Toby Matejovsky talked about evolving a monolithic application into a set of microservices. He defined microservices as logically grouped sets of functionality deployed independently. He told us that it’s a lot easier to start with a monolithic app, but at some point you will (hopefully) outgrow that model and need to a adopt a microservices approach. One of the indicators that you need a microservices architecture is that you have multiple entry points in an application to support different types of servers. Although microservices make the applicaiton easier to scale, the approach does introduce some new problems to consider: there is more to keep track of, RPC calls are slower than in-process calls, and more care is needed in migration so that messaging does not break. Finally, he pointed out a number of useful tools, including sbt-release, sbt-assembly, sbt-native-packager and sbt-buildinfo.

Bill Venners gave a talk on his Scalactic library, primarily focusing on the Or type as an alternative to scalaz‘s Validation type.

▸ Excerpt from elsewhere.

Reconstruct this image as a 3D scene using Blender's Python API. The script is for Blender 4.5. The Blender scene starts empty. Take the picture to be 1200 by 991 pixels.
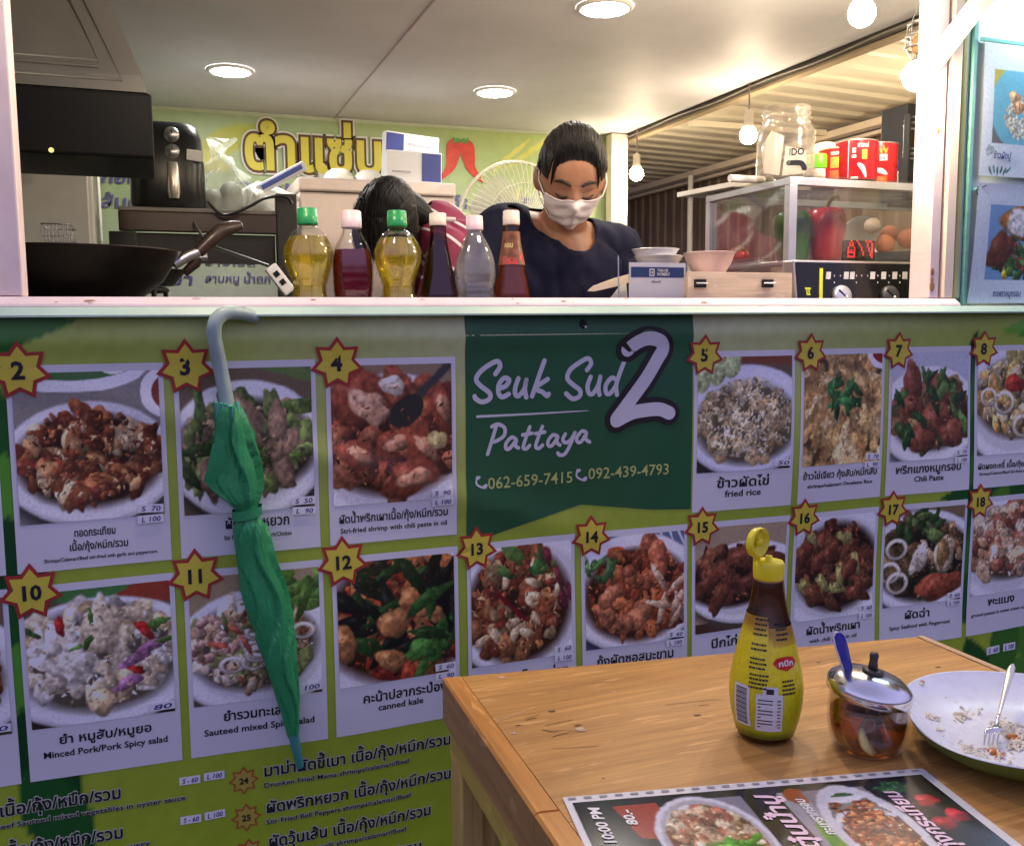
import bpy, bmesh, math, random
import numpy as np
from mathutils import Vector, Matrix, Euler

SC = bpy.context.scene
COL = SC.collection
random.seed(7)
RNG = np.random.default_rng(11)
PI = math.pi

# ------------------------------------------------------------------ camera
FPX = 1100.0                      # focal length in pixels of the 1200 px wide photograph
PITCH, YAW, ROLL = math.radians(6.2), math.radians(20.4), math.radians(0.4)
CAM = Vector((0.0, -1.65, 1.25))


def cam_lin(xi, yi, f):
    c, s = math.cos(ROLL), math.sin(ROLL)
    x, y = xi * c - yi * s, xi * s + yi * c
    c, s = math.cos(PITCH), math.sin(PITCH)
    Y, Z = f * c - y * s, -f * s - y * c
    c, s = math.cos(YAW), math.sin(YAW)
    return Vector((x * c + Y * s, -x * s + Y * c, Z))


def px(u, v, x=None, y=None, z=None):
    """world point that lies on the plane x=.., y=.. or z=.. along one line of sight (used to measure the place)"""
    d = cam_lin((u - 600) / FPX, (v - 495.5) / FPX, 1.0)
    if x is not None:
        t = (x - CAM.x) / d.x
    elif y is not None:
        t = (y - CAM.y) / d.y
    else:
        t = (z - CAM.z) / d.z
    return CAM + d * t


cd = bpy.data.cameras.new('camera')
cam = bpy.data.objects.new('camera', cd)
COL.objects.link(cam)
_r, _u, _b = cam_lin(1, 0, 0), -cam_lin(0, 1, 0), -cam_lin(0, 0, 1)
cam.matrix_world = Matrix(((_r.x, _u.x, _b.x, CAM.x), (_r.y, _u.y, _b.y, CAM.y), (_r.z, _u.z, _b.z, CAM.z), (0, 0, 0, 1)))
cd.sensor_fit = 'HORIZONTAL'
cd.sensor_width = 36.0
cd.lens = 36.0 * FPX / 1200.0
cd.clip_start = 0.02
cd.clip_end = 500
SC.camera = cam

# ------------------------------------------------------------------ night sky over a neon lit street, exposure
W = bpy.data.worlds.new('World')
SC.world = W
W.use_nodes = True
nt = W.node_tree
nt.nodes.clear()
wo = nt.nodes.new('ShaderNodeOutputWorld')
sky = nt.nodes.new('ShaderNodeTexSky')
sky.sky_type = 'NISHITA'
sky.sun_disc = False
sky.sun_elevation = math.radians(-6)
sky.sun_rotation = math.radians(200)
bg1 = nt.nodes.new('ShaderNodeBackground')
bg1.inputs['Strength'].default_value = 0.1
bg2 = nt.nodes.new('ShaderNodeBackground')          # violet glow of the street's neon in the night haze
bg2.inputs['Color'].default_value = (0.30, 0.28, 0.56, 1)
bg2.inputs['Strength'].default_value = 0.92
ad = nt.nodes.new('ShaderNodeAddShader')
nt.links.new(sky.outputs['Color'], bg1.inputs['Color'])
wtc = nt.nodes.new('ShaderNodeTexCoord')
wsx = nt.nodes.new('ShaderNodeSeparateXYZ')
wrp = nt.nodes.new('ShaderNodeValToRGB')           # dark street at the horizon, neon haze above it, darker again overhead
we = wrp.color_ramp.elements
we[0].position, we[0].color = 0.0, (0.18, 0.165, 0.25, 1)
we[1].position, we[1].color = 1.0, (0.38, 0.365, 0.65, 1)
for wp_, wc_ in ((0.06, (0.19, 0.175, 0.27, 1)), (0.16, (0.55, 0.52, 0.92, 1)), (0.45, (0.68, 0.65, 1.18, 1)), (0.75, (0.56, 0.54, 1.0, 1))):
    x_ = we.new(wp_)
    x_.color = wc_
nt.links.new(wtc.outputs['Generated'], wsx.inputs[0])
nt.links.new(wsx.outputs['Z'], wrp.inputs[0])
nt.links.new(wrp.outputs[0], bg2.inputs['Color'])
nt.links.new(bg1.outputs[0], ad.inputs[0])
nt.links.new(bg2.outputs[0], ad.inputs[1])
nt.links.new(ad.outputs[0], wo.inputs['Surface'])
SC.view_settings.view_transform = 'Standard'
SC.view_settings.look = 'None'
SC.view_settings.gamma = 1.0
SC.view_settings.exposure = 0.0
try:
    SC.cycles.use_denoising = True
    SC.cycles.max_bounces = 10
    SC.cycles.transmission_bounces = 8
    SC.cycles.transparent_max_bounces = 24
    SC.cycles.sample_clamp_indirect = 6.0
    SC.cycles.blur_glossy = 0.6
    SC.cycles.caustics_refractive = False
    SC.cycles.caustics_reflective = False
except Exception:
    pass
LAMP_COOL = 185.0      # radiance of the white ceiling downlights
LAMP_FRONT = 360.0     # the bare bulbs under the fascia, seen and assumed ones alike
LAMP_WARM = 270.0      # radiance of the bare warm bulbs


# ------------------------------------------------------------------ materials
def lin(c):
    return tuple(((v / 12.92) if v <= 0.04045 else ((v + 0.055) / 1.055) ** 2.4) for v in c)


_M = {}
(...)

Scalactic targets people not familiar with functional programming, whereas scalaz relies heavily on users knowing functional programming. He says that Scalactic attempts to fit better into the Scala standard libarary. One example is putting the success argument before the error argument, which is more consistent with other Scala APIs and makes more sense for beginners. Bill stated that “Scala is a reform movement for OOP.”

Rúnar Bjarnason‘s talk gave us a stroll down memory lane (or a history lesson for many) before showing us that the famous Gang of Four book actually contains monads.

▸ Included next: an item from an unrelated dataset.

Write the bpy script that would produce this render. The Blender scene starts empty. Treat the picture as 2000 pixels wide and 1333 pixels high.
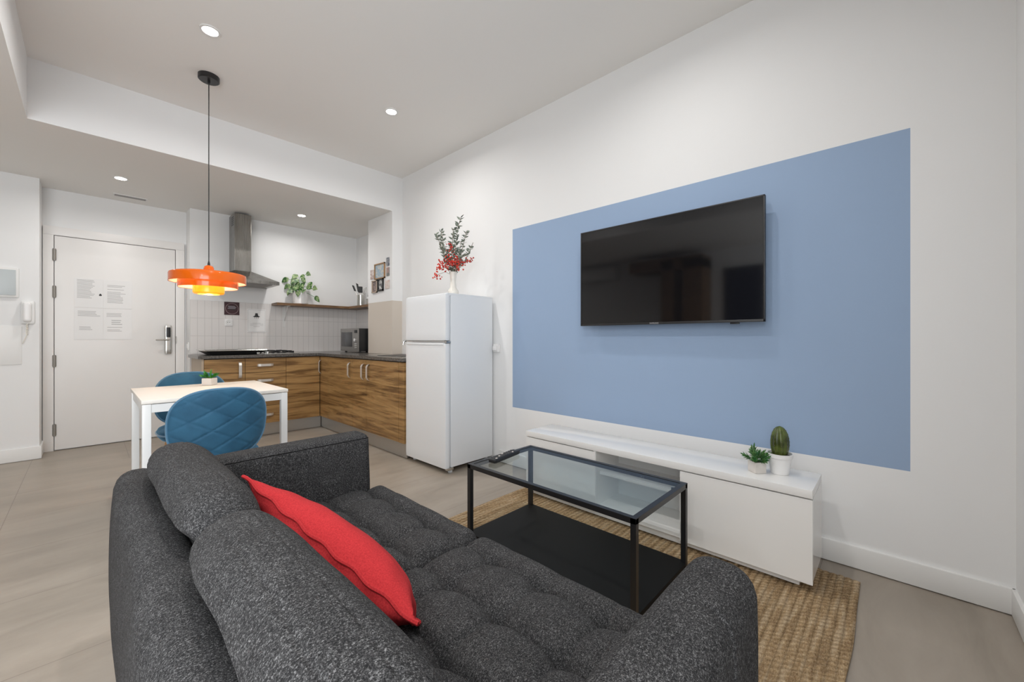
import bpy, bmesh, math, random
from mathutils import Vector, Matrix, noise
random.seed(7)
PI = math.pi
S = bpy.context.scene
COL = S.collection
# ------------------------------------------------------------------ camera
YAW = math.radians(46.527)
cam_d = bpy.data.cameras.new('camera'); cam = bpy.data.objects.new('camera', cam_d); COL.objects.link(cam)
cam.location = (0, 0, 1.08); cam.rotation_euler = (PI/2, 0, -YAW)
cam_d.sensor_width = 36; cam_d.lens = 785/2000*36; cam_d.shift_y = -0.00275; cam_d.clip_start = .02
S.camera = cam
# ------------------------------------------------------------------ world, exposure
S.view_settings.view_transform = 'Standard'; S.view_settings.look = 'None'
S.view_settings.gamma = 1; S.view_settings.use_curve_mapping = False
S.view_settings.exposure = 0.0
w = bpy.data.worlds.new('sky'); S.world = w; w.use_nodes = True
w.node_tree.nodes['Background'].inputs[0].default_value = (.75, .85, 1, 1)
w.node_tree.nodes['Background'].inputs[1].default_value = 1.0
S.cycles.max_bounces = 10; S.cycles.diffuse_bounces = 6; S.cycles.caustics_reflective = False; S.cycles.caustics_refractive = False
# ------------------------------------------------------------------ room numbers
WX = 2.48; ZC = 2.913; ZL = 2.512; XB = -.273; YB = 4.088; YF = -.347
YD = 5.85; YK = 5.609; YJ = 5.55; XL = -2.2; PX = 2.353; PY = 4.65; RX = 2.66
# ------------------------------------------------------------------ large lights
def area(name, loc, rot, sx, sy, power, color=(1, 1, 1), shape='RECTANGLE', spread=PI):
    l = bpy.data.lights.new(name, 'AREA'); l.shape = shape; l.size = sx; l.size_y = sy
    l.energy = power; l.color = color; l.spread = spread
    o = bpy.data.objects.new(name, l); COL.objects.link(o); o.location = loc; o.rotation_euler = rot
    return o
area('window_daylight', (-1.05, YF+.02, 1.5), (PI/2, 0, 0), 1.9, 2.0, 82, (.94, .97, 1.0)).rotation_euler = (-PI/2, 0, PI)
DOWN = [(.5, 2.95, ZC), (1.685, 2.94, ZC), (.5, .88, ZC), (1.685, .88, ZC), (.201, 5.008, ZL), (1.712, 5.0, ZL), (-1.3, 4.9, ZL), (-1.2, .2, ZL)]
DPOW = [10.5, 9, 11, 5.4, 6, 6.4, 3, 8]
for (x, y, z), p in zip(DOWN, DPOW):
    area('downlight_lamp', (x, y, z-.012), (0, 0, 0), .085, .085, p, (1, .98, .955), 'DISK', math.radians(164))
# ------------------------------------------------------------------ material helpers
def mat(name, col=(.8, .8, .8), rough=.5, metal=0, spec=.5, **kw):
    m = bpy.data.materials.new(name); m.use_nodes = True
    b = m.node_tree.nodes['Principled BSDF']
    b.inputs['Base Color'].default_value = (*col, 1); b.inputs['Roughness'].default_value = rough
    b.inputs['Metallic'].default_value = metal; b.inputs['Specular IOR Level'].default_value = spec
    for k, v in kw.items(): b.inputs[k.replace('_', ' ')].default_value = v
    return m
def srgb(r, g, b):
    f = lambda c: (c/255/12.92) if c/255 <= .04045 else ((c/255+.055)/1.055)**2.4
    return (f(r), f(g), f(b))
class N:
    def __init__(s, m):
        s.m = m; s.t = m.node_tree; s.b = s.t.nodes['Principled BSDF']
    def n(s, typ, **kw):
        o = s.t.nodes.new(typ)
        for k, v in kw.items(): setattr(o, k, v)
        return o
    def l(s, a, b): s.t.links.new(a, b)
    def coords(s, scale=(1, 1, 1), kind='Object', rot=(0, 0, 0)):
        tc = s.n('ShaderNodeTexCoord'); mp = s.n('ShaderNodeMapping')
        mp.inputs['Scale'].default_value = scale; mp.inputs['Rotation'].default_value = rot
        s.l(tc.outputs[kind], mp.inputs['Vector']); return mp.outputs['Vector']
    def world(s, scale=(1, 1, 1)):
        g = s.n('ShaderNodeNewGeometry'); mp = s.n('ShaderNodeMapping'); mp.inputs['Scale'].default_value = scale
        s.l(g.outputs['Position'], mp.inputs['Vector']); return mp.outputs['Vector']
    def noise(s, vec, scale=5, detail=4, rough=.5, dist=0):
        o = s.n('ShaderNodeTexNoise'); s.l(vec, o.inputs['Vector'])
        o.inputs['Scale'].default_value = scale; o.inputs['Detail'].default_value = detail
        o.inputs['Roughness'].default_value = rough; o.inputs['Distortion'].default_value = dist
        return o.outputs['Fac']
    def ramp(s, fac, stops):
        r = s.n('ShaderNodeValToRGB'); s.l(fac, r.inputs[0]); e = r.color_ramp.elements
        while len(e) < len(stops): e.new(.5)
        for el, (p, c) in zip(e, stops): el.position = p; el.color = (*c, 1)
        return r.outputs[0]
    def math(s, op, a, b=None, c=None):
        o = s.n('ShaderNodeMath', operation=op)
        for i, v in enumerate((a, b, c)):
            if v is None: continue
            if isinstance(v, (int, float)): o.inputs[i].default_value = v
            else: s.l(v, o.inputs[i])
        return o.outputs[0]
    def mix(s, fac, a, b, blend='MIX'):
        o = s.n('ShaderNodeMix', data_type='RGBA', blend_type=blend)
        for i, v in ((0, fac), (6, a), (7, b)):
            if isinstance(v, (int, float)): o.inputs[i].default_value = v
            elif isinstance(v, tuple): o.inputs[i].default_value = (*v, 1)
            else: s.l(v, o.inputs[i])
        return o.outputs[2]
    def bump(s, h, strength=.3, dist=.01):
        o = s.n('ShaderNodeBump'); o.inputs['Strength'].default_value = strength; o.inputs['Distance'].default_value = dist
        s.l(h, o.inputs['Height']); s.l(o.outputs[0], s.b.inputs['Normal'])
    def color(s, c): s.l(c, s.b.inputs['Base Color'])
M = {}
def wallpaint(name, col):
    m = mat(name, col, .75, spec=.25); n = N(m); v = n.world()
    n.bump(n.noise(v, 90, 3), .06, .003); return m
M['wall'] = wallpaint('white_wall_paint', (.80, .80, .797))
M['ceil'] = wallpaint('ceiling_paint', (.84, .825, .80))
M['blue'] = wallpaint('blue_wall_paint', srgb(150, 171, 199))
M['trim'] = mat('white_trim', (.78, .775, .76), .4)
M['white'] = mat('white_lacquer', (.80, .80, .79), .3)
M['gloss'] = mat('glossy_white_lacquer', (.82, .815, .80), .12)
M['door'] = mat('white_door', (.78, .76, .74), .4)
M['fridge'] = mat('fridge_white', (.76, .78, .80), .32)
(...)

In addition to explaining F-bounded Polymorphism, Marconni Lanna gave us a REPL-based slideshow with seamless live coding. Very cool!

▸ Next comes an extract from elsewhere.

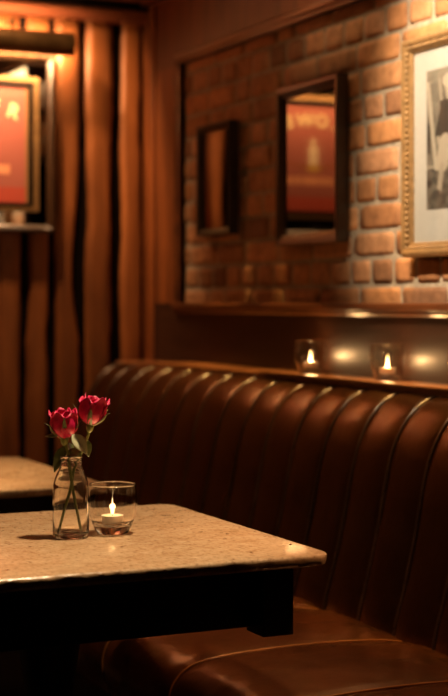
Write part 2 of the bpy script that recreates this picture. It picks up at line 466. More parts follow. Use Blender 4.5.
# ------------------------------------------------------------------ banquette
bq = thing('banquette', 'long brown leather banquette with fluted backrest built along the brick wall', 'bench', (1.55, 3.0, 0))
off = Vector((-1.55, -3.0, 0))
def shift(bm, d):
    for v in bm.verts: v.co += d
prof = crom([(2.075, 0, 0.962), (2.035, 0, 0.975), (1.998, 0, 0.969), (1.955, 0, 0.948), (1.915, 0, 0.905), (1.883, 0, 0.84), (1.862, 0, 0.76), (1.842, 0, 0.66), (1.815, 0, 0.55), (1.79, 0, 0.46), (1.785, 0, 0.38)], 6)
YA, YE = 1.5, 5.235
pitch, y0 = 0.163, 3.089
bm = bmesh.new(); rows = []
ns = int((YE - YA) / pitch * 14)
for i in range(ns + 1):
    y = YA + (YE - YA) * i / ns
    t = ((y - y0) / pitch) % 1.0
    kf = math.floor((y - y0) / pitch)
    puff = (1 - abs(2 * t - 1) ** 2.6)
    groove = math.exp(-((min(t, 1 - t) * pitch) / 0.0055) ** 2)
    row = []
    for j, p in enumerate(prof):
        a = prof[max(j - 1, 0)]; b_ = prof[min(j + 1, len(prof) - 1)]
        d = (b_ - a).normalized(); nrm = Vector((d.z, 0, -d.x))
        s = j / (len(prof) - 1)
        h = 0.006 * puff - 0.003 * groove + 0.0025 * noise.noise(Vector((y * 9, s * 6, kf * 2.1)))
        h *= min(1.0, 0.25 + s * 6)
        yy = y + 0.004 * noise.noise(Vector((kf * 3.3, s * 5, 1)))
        q = p + nrm * h
        row.append(bm.verts.new((q.x, yy, q.z)))
    rows.append(row)
for A, B in zip(rows, rows[1:]):
    for j in range(len(prof) - 1):
        bm.faces.new((A[j], A[j + 1], B[j + 1], B[j]))
# back and ends
for row in (rows[0], rows[-1]):
    y = row[0].co.y
    e1 = bm.verts.new((2.12, y, 0.96)); e2 = bm.verts.new((2.12, y, 0.38))
    try: bm.faces.new([e1] + row + [e2])
    except ValueError: pass
shift(bm, off)
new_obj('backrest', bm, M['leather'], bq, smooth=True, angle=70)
# piping between the flutes
k = math.ceil((YA - y0) / pitch)
while y0 + k * pitch < YE - 0.02:
    y = y0 + k * pitch
    pts = []
    for j, p in enumerate(prof[2:], 2):
        a = prof[max(j - 1, 0)]; b_ = prof[min(j + 1, len(prof) - 1)]
        d = (b_ - a).normalized(); nrm = Vector((d.z, 0, -d.x))
        s = j / (len(prof) - 1)
        pts.append(p + nrm * (0.0012) * min(1, s * 6) + Vector((0, y + 0.004 * noise.noise(Vector((k * 3.3, s * 5, 1))), 0)))
    bm = bmesh.new(); tube(bm, pts, 0.0038, 8); shift(bm, off)
    new_obj('piping', bm, M['piping'], bq, smooth=True)
    k += 1
# seat cushion
sp = [(1.86, 0.425), (1.80, 0.438), (1.70, 0.452), (1.55, 0.458), (1.40, 0.456), (1.30, 0.448), (1.255, 0.432), (1.228, 0.405), (1.218, 0.37), (1.222, 0.33), (1.235, 0.30), (1.26, 0.285), (1.30, 0.28)]
spc = crom([(x, 0, z) for x, z in sp], 5)
bm = bmesh.new(); rows = []
sp_pitch, sy0 = 0.39, 2.885
ns = int((YE - YA) / sp_pitch * 30)
for i in range(ns + 1):
    y = YA + (YE - YA) * i / ns
    t = ((y - sy0) / sp_pitch) % 1.0
    puff = (1 - abs(2 * t - 1) ** 4)
    groove = math.exp(-((min(t, 1 - t) * sp_pitch) / 0.006) ** 2)
    row = []
    for j, p in enumerate(spc):
        a = spc[max(j - 1, 0)]; b_ = spc[min(j + 1, len(spc) - 1)]
        d = (b_ - a).normalized(); nrm = Vector((d.z, 0, -d.x))
        h = 0.010 * puff - 0.008 * groove + 0.005 * noise.noise(Vector((y * 5, p.x * 6, p.z * 6))) + 0.0018 * noise.noise(Vector((y * 26, p.x * 18, p.z * 18)))
        q = p + nrm * h
        row.append(bm.verts.new((q.x, y, q.z)))
    rows.append(row)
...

Dick Wall gave an impassioned talk about contributing to the documentation of Scala. He recently began cleaning up the contributor documentation, and is soliciting help for several projects, including converting the bug tracking system from JIRA to GitHub, improving the core APIs, and documenting approaches/tutorials and content better on the website itself.
If you are a grammar expert, or typos hurt your eyes, you can even contribute editorial changes to the documentation. He is also looking to see people contribute more Activator templates, which can help beginners get started in new APIs.

Erik Orsheim gave a talk on Intervals, SemiRings and other features in the Spire library , which has a set of number abstractions and number types to augment those built into the Scala API.

Jon Pretty discussed how Scala infers types, and how it can make some rather crazy decisions for you when it doesn’t have enough to go on (try this in the REPL: List(Vector(0), Range(0, 1)) and see the crazy type it comes up with). TL; DR – you can short circuit this a bit by specifying types in your declarations instead, but you should be aware that everything from your return type, to any applied parameters, to existence of a unique implicit may impact the ultimate types inferred.

Josh Suereth closed out the day by advocating that we should build UIs for our developer tools, and that sbt provides a good foundation for them.

Overall it was a great conference and we’re looking forward to next year in Philly.